"Le premier mot que je voudrais prononcer en son nom est pardon, pardon pour ses torrents de mensonges", a plaidé jeudi l'avocat d'Imad Lahoud, faussaire présumé de l'affaire Clearstream, pour tenter de sauver son client qui depuis un mois déclenche les rires de l'assistance. Me Olivier Pardoa toutefois estimé que "son rôle n'est pas d'excuser ces mensonges mais de les expliquer".
Mardi, le parquet avait requis deux ans de prison dont 18 mois ferme et 45.000 euros d'amende à l'encontre d'Imad Lahoud, un agrégé de mathématiques franco-libanais : celui-ci est soupçonné par le ministère public d'avoir falsifié les listings Clearstream et d'y avoir ajouté le nom de personnalités, dont celui de Nicolas Sarkozy, afin de faire croire qu'elles détenaient des comptes occultes à l'étranger.
"Il a menti parce qu'il était tenu par des protecteurs puissants, par des parrains de haut vol qui pendant les faits, pendant l'instruction, le tenaient", a plaidé Me Pardo, avant de citer l'ancien vice-président d'EADS, Jean-Louis Gergorin, l'ex-ministre des Affaires étrangères Dominique de Villepin et le général Philippe Rondot. Étape après étape, le conseil a rappelé "la folle carrière" d'Imad Lahoud, un diplômé de mathématiques qui "devient consultant de la première entreprise d'armement française, EADS, par la grâce de Jean-Louis Gergorin".
Mais sa carrière "ne s'arrête pas là : le trader spécialiste de la finance va se retrouver informaticien de génie", puisqu'il va être propulsé par son mentor à la tête du centre de recherche d'EADS. Ensuite, selon l'avocat, le 25 mars 2004, alors qu'il est en garde à vue pour une affaire d'escroquerie annexe, "une main encore plus puissante va le prendre pour le protéger", Dominique de Villepin. Une intervention que l'ancien Premier ministre a toujours niée.
Nullité de l'entière procédure réclamée
Selon Me Pardo, toutes ces personnes lui auraient dit : "Si tu ne fais pas ce que je veux, on te lâche et on s'essuie les pieds sur toi". "C'est pour cela sans doute qu'il a menti, et encore menti". Dans cette affaire, a conclu l'avocat, de nombreux doutes subsistent et "le doute doit bénéficier au prévenu".
Mardi, le vice-procureur Romain Victor avait brocardé un "escroc", dont "la propension au mensonge est incomparable". Fort d'une "responsabilité immense" dans la manipulation, Imad Lahoud n'aurait toutefois eu, selon le parquet, qu'un "rôle subalterne" par rapport au maître d'oeuvre Jean-Louis Gergorin.
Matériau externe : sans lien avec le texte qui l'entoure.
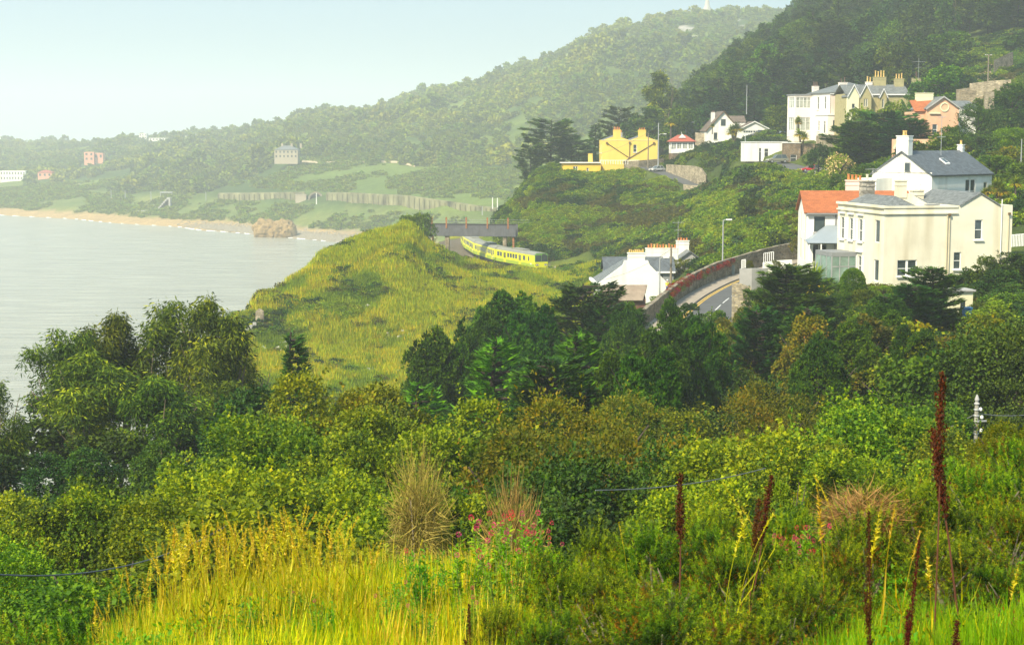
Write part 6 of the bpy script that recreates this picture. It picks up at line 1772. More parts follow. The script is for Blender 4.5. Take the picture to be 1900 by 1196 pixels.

La défense de Dominique de Villepin place, elle, Imad Lahoud à l'origine de la machination. Selon elle, ce serait lui et lui seul qui aurait habilement manipulé Jean-Louis Gergorin.
Faux, a répondu Me Pardo, selon lequel Jean-Louis Gergorin est lui aussi un menteur, seulement, "quand il ment, lui on le croit, parce qu'il est vice-président d'EADS, parce qu'il est polytechnicien, énarque. Et ces gens-là, ça ne ment pas". Quant à Dominique de Villepin, il connaissait Imad Lahoud, a assuré l'avocat. Un "secret" qu'il protège farouchement depuis le début de l'audience. Selon Me Pardo, c'est ce qu'a prouvé, en creux, le témoignage des époux Piloquet, la belle-soeur et le beau-frère de Dominique de Villepin, voisins d'Imad Lahoud à l'époque des faits. Énervement ou inquiétude, M. de Villepin s'est alors longuement retourné pour fixer l'avocat, exerçant sur lui une lourde pression.
Vendredi 23 octobre, les avocats de Jean-Louis Gergorin prendront le relais pour clore le procès. Dès jeudi, Me Paul-Albert Iweins a plaidé brièvement que les propos de Nicolas Sarkozy qualifiant les prévenus de "coupables", pouvaient justifier à eux seuls que le tribunal prononce la nullité de l'entière procédure.